Normal şartlarda daha önce bulması gerekirdi. Çünkü, ne kanatlardaki Mustafa ve Tayfun, ne de göbekteki Erdinç ile Çağdaş'ın uzaktan yakından kalelerini korumakla ilgisi yoktu. Öyle ki ilk 20 dakika içinde Manisaspor, Burak-Rafael ikilisi ile yakaladığı 3 net pozisyonu gole çeviremedi.
Adeta, rakibin işini kolaylaştırma amacıyla hata yapmak üzere görevlendirilmiş defans içinden Erdinç, taa orta alanda rakibine gereksiz bir faul yapıp, ikinci sarı kartla oyun dışı kalınca, Manisaspor'un işi kolaylaştı ve goller art arda geldi.
Böyle bir durumda defansa işe yaramayan Tayfun'un forvetti Umut'un işini yüklenerek, golleri atarak takımını kurtarması suçunu ortadan kaldırdı.
Rafael-Burak ikilisine, iyi destek sağlayan  Oğuz ve Nizamettin ile etkili olan Manisaspor'un bir başka yardımcısı daha vardı ki, o da Trabzonsporlu Gökdeniz oldu.
Ersun Yanal'ın Ayman'ın yokluğunda Barış yerine Adnan'ı tercih etmesi, pozitif anlamda oyuna katkıyı azalttı. Barış, ilk onbirde olsaydı, Trabzonspor daha derli-toplu olabilirdi. Nitekim son 15 dakika da yapılan bu değişim bordo-mavililere hareket ve bereket de getirdi.
Takımının yediği ilk golde topu kaptıran, ikincisinde ise orta sahada kazanılan serbest atışı kullanmakta ısrar eden Gökdeniz, rakipten  dönen topa müdahale edemeyince kalesinde ikinci golün görülmesini sağladı denebilir. Gökdeniz, adeta sahanın neresinden olursa olsun, kazanılan serbest atışları kullanma hastalığını bir kenara bırakması lazım.
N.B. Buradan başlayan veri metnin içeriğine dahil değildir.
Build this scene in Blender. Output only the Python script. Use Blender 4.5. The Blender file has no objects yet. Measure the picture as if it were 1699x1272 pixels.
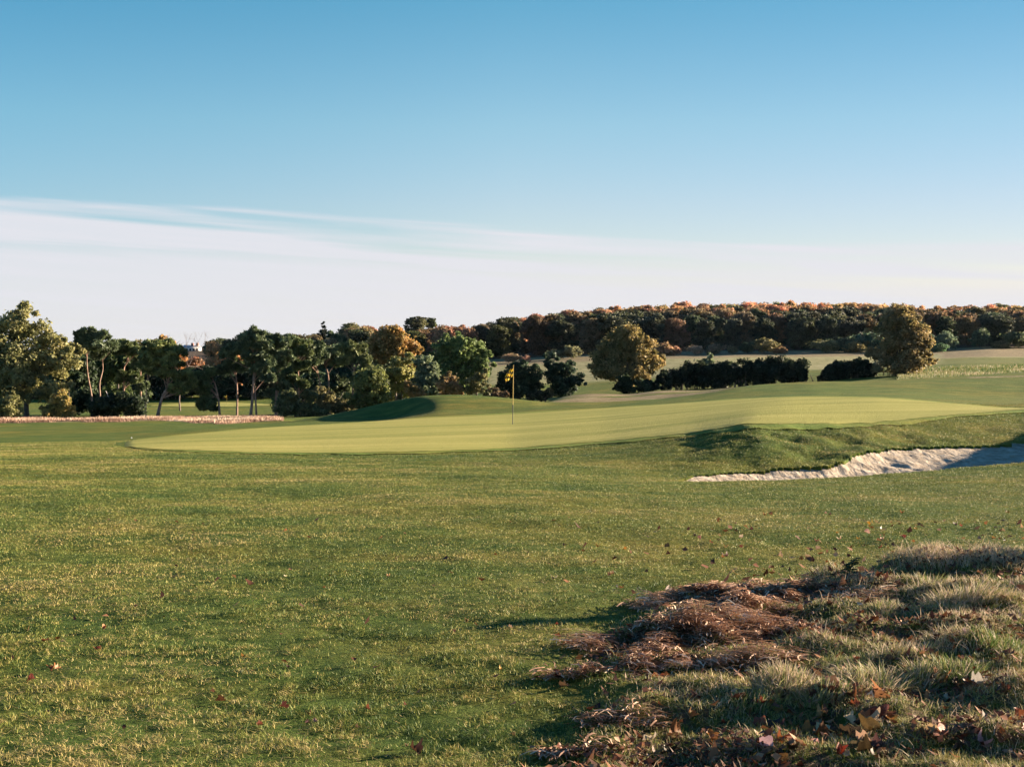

10 kişilik Trabzonspor ikinci yarıya gol ile başlayınca oyun elektriklendi ve sertlikler üst üste geldi. Bu sertlikler sırasında Manisassporlu oyuncuların sürekli yerde yatmaları ve yanlarına gelen sedyeye binmeyerek adeta rahvan bir şekilde kenara yürümeleri çok çirkindi. Hakem Aytekin Durmaz'ın bu tür davranışlara göz yumması da zaman kaybı için ayrı bir çirkinlik oluşturdu.
Kısacası, kış ortasında bahar havasını yaşayan Trabzonspor, çığ altında kalmadan kar fırtınasını atlattı denebilir.